The test script, plplot-test.sh, generates 285 pages of non-interactive plots from the C, Fortran, C++, Python, Tcl, and Octave front-end examples. I ran this script with the psc, png, jpeg, and cgm drivers for a total of 1140 plot pages on a Linux Debian woody system. There were no error messages when generating these results, and the results looked good. I also ran this same script on a Linux RH 7.1 system (with more limited test results since the octave front end and cgm driver are unavailable on that system) with good results. I also ran this same script (with quite limited results since only the psc driver was available for the C, Fortran, and C++ front ends) on a Solaris 5.8 computer configured --with-gcc. Those results were good as well. Note all tests were done for plplot configured --with-double.

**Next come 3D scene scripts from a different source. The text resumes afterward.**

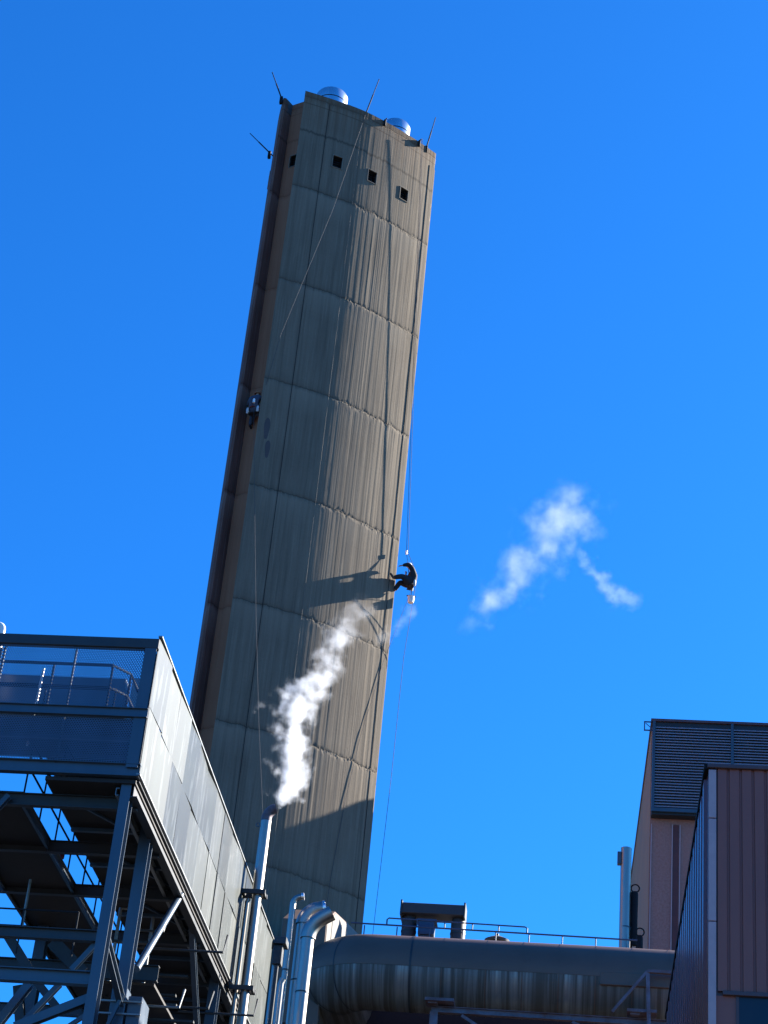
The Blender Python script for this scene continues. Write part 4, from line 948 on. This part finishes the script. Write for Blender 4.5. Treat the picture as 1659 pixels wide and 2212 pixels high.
# ------------------------------------------------------------------ steam
def steam(name, label, stations, yc, dens, zpad=.3, noise_scale=2.2, warp=.35, thr=.5, col=(.80, .82, .86), ramp=1.0, ys=1.0, seed=0.0, fade=None, axis='z'):
    """stations: (x, z, radius) along z (or along x when axis == 'x'); the cloud is a noise-broken tube round that line"""
    key = (lambda s_: s_[1]) if axis == 'z' else (lambda s_: s_[0])
    st_ = sorted(stations, key=key); t0, t1 = key(st_[0]), key(st_[-1])
    k = N(name + '_volume'); co = k.n('TexCoord').outputs['Object']
    wp = k.n('TexNoise', {'Vector': k.map(co, (1, 1, 1), (seed, 0, seed)), 'Scale': noise_scale * .55, 'Detail': 5.0, 'Roughness': .6}).outputs[1]
    off = k.n('VectorMath', {0: wp, 1: (.5, .5, .5)}, operation='SUBTRACT').outputs[0]
    off = k.n('VectorMath', {0: off, 3: warp * 2}, operation='SCALE').outputs[0]
    pos = k.n('VectorMath', {0: co, 1: off}, operation='ADD').outputs[0]
    sp_ = k.n('SeparateXYZ', {0: pos}); X, Y, Z = sp_.outputs
    T, O = (Z, X) if axis == 'z' else (X, Z)
    t = k.n('MapRange', {0: T, 1: t0, 2: t1, 3: 0.0, 4: 1.0}).outputs[0]
    vals = [(s_[0] if axis == 'z' else s_[1]) for s_ in st_]; rs = [s_[2] for s_ in st_]; vmin, vmax = min(vals), max(vals)
    def curve(ys_):
        d_ = k.n('FloatCurve', {1: t}); c_ = d_.mapping.curves[0]
        P_ = [((key(s_) - t0) / (t1 - t0), y_) for s_, y_ in zip(st_, ys_)]
        c_.points[0].location = P_[0]; c_.points[1].location = P_[-1]
        for q_ in P_[1:-1]: c_.points.new(*q_)
        d_.mapping.update(); return d_.outputs[0]
    cx = k.math('ADD', k.math('MULTIPLY', curve([(v - vmin) / (vmax - vmin + 1e-6) for v in vals]), vmax - vmin), vmin)
    rm = max(rs); rr = k.math('MULTIPLY', curve([r / rm for r in rs]), rm)
    dx = k.math('SUBTRACT', O, cx); dy = k.math('MULTIPLY', k.math('SUBTRACT', Y, yc), ys)
    d = k.math('DIVIDE', k.math('SQRT', k.math('ADD', k.math('MULTIPLY', dx, dx), k.math('MULTIPLY', dy, dy))), k.math('MAXIMUM', rr, .001))
    core = k.math('SUBTRACT', 1.0, d)                                   # 1 at axis, 0 at rim
    ends = k.n('MapRange', {0: T, 1: t0, 2: t0 + (.04 if fade is None else fade[0]), 3: 0.0, 4: 1.0}).outputs[0]
    ende = k.n('MapRange', {0: T, 1: t1 - (.4 if fade is None else fade[1]), 2: t1, 3: 1.0, 4: 0.0}).outputs[0]
    nz = k.noise(k.map(co, (1, 1, 1), (seed + 3, 5, seed)), noise_scale * 1.3, 8, .57)
    s = k.math('ADD', core, k.math('MULTIPLY', k.math('SUBTRACT', nz, thr), 3.3))
    s = k.math('MULTIPLY', s, ramp, clamp=True)
    s = k.math('MULTIPLY', k.math('MULTIPLY', s, s), k.math('GREATER_THAN', core, -.55))
    s = k.math('MULTIPLY', k.math('MULTIPLY', s, ends), ende)
    v = k.n('VolumePrincipled'); v.inputs['Color'].default_value = tuple(col) + (1,); v.inputs['Anisotropy'].default_value = .2
    k.t.links.new(k.math('MULTIPLY', s, dens), v.inputs['Density'])
    k.t.links.new(v.outputs[0], k.out.inputs['Volume'])
    # hull: a lumpy tube a little wider than the cloud
    m = MB(); pad = warp * .9 + .05; pts_ = [Vector((s_[0], yc, s_[1])) for s_ in st_]; rr_ = [r * 1.35 + pad for r in rs]
    d0 = (pts_[1] - pts_[0]).normalized(); d1 = (pts_[-1] - pts_[-2]).normalized()
    m.tube([pts_[0] - d0 * zpad] + pts_ + [pts_[-1] + d1 * zpad], [rr_[0] * .8] + rr_ + [rr_[-1] * .8], 14)
    o = m.build(name, k.m); tag(o, label, 'steam', kind='stuff'); o.pop('category', None); o['category'] = 'steam'
    return o
steam('steam_plume', 'dense white steam plume rising from the thin vent pipe in front of the chimney',
      [(-8.70, 22.36, .08), (-8.60, 22.7, .26), (-8.45, 23.1, .52), (-8.47, 23.7, .55), (-8.55, 24.4, .55), (-8.62, 25.1, .68), (-8.35, 25.8, .78), (-7.95, 26.45, .66), (-7.80, 27.0, .52), (-7.55, 27.5, .60), (-7.22, 28.1, .66), (-6.95, 28.8, .40)],
      48.35, 4.0, noise_scale=1.8, warp=.46, thr=.55, ramp=1.2, fade=(.05, 5.0))
steam('drifting_steam', 'thin torn cloud of steam drifting in the blue sky right of the chimney',
      [(-4.3, 27.9, .35), (-3.5, 28.9, .65), (-2.9, 29.6, 1.1), (-2.45, 30.3, .95), (-2.05, 30.9, .9), (-1.75, 31.5, 1.3), (-1.6, 32.1, 1.15), (-1.5, 32.8, .5)],
      48.6, .28, noise_scale=1.15, warp=.55, thr=.56, ramp=1.2, seed=11.0, fade=(1.0, .6))
steam('steam_shred', 'small faint shred of steam right of the torn steam cloud',
      [(-1.35, 30.6, .25), (-.8, 30.15, .42), (-.42, 29.6, .55), (0.0, 29.35, .46), (.6, 29.2, .28)],
      48.6, .32, noise_scale=1.7, warp=.35, thr=.56, ramp=1.2, seed=23.0, fade=(.3, .4), axis='x')
steam('steam_wisp', 'faint steam wisp right of the dense plume at the chimney edge',
      [(-6.7, 27.2, .2), (-6.3, 27.8, .34), (-5.9, 28.3, .34), (-5.6, 28.9, .2)],
      48.4, .32, noise_scale=2.0, warp=.3, thr=.56, ramp=1.2, seed=31.0, fade=(.4, .5))
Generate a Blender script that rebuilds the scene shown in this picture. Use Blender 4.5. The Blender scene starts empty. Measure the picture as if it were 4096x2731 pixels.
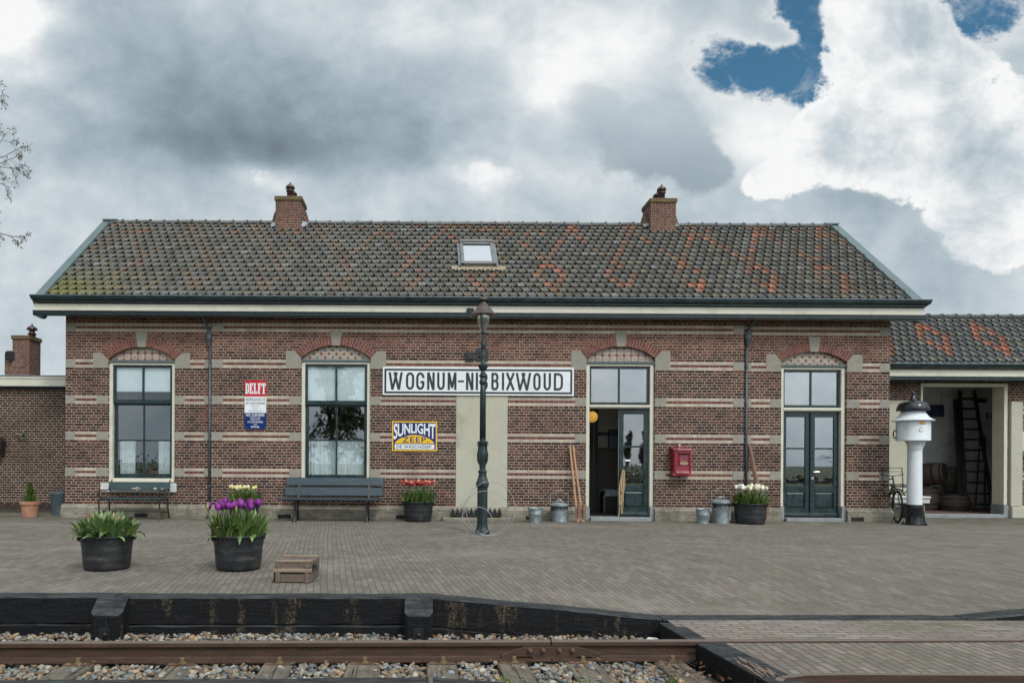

I have also heard good reports of extensive tests of PLplot on other Linux systems (SuSE 7.0 and 7.2), Unix systems (OSF1 4.0/alpha, IRIX64 6.5/mips, SCO-3.2v5.0.4, and Solaris-5.7 with native compiler), and Windows 98, NT, and 2000 systems. I have obviously had a good report of a build on Linux Mandrake 8.1 (that's how our donated Mandrake 8.1 rpm's were generated), but as far as I know no extensive tests have been done on that system as yet. Finally, one user reports good success building and running PLplot with GNU tools on Mac OS X. To summarize, it is safe to say our cross-platform capability has never been better!

General Notes

We hoped to include the new automake and libtool configuration scheme in this release, but merging that effort from a CVS branch to CVS head has been delayed until a later release. Meanwhile, a substantial fraction of our commits have been concerned with improvements to the present configuration system so we should have a good basis for comparison when the automake/libtool configuration scheme is finally merged.

We have increased the minor number for this release (5.0.4 --> 5.1.0) because it does include the important new feature of dynamic drivers. However, from our good test results (see above) we judge this release to be as stable (if not more stable) than 5.0.4 so we will only support 5.1.0 from now on.

Have fun with this latest stable release of PLplot!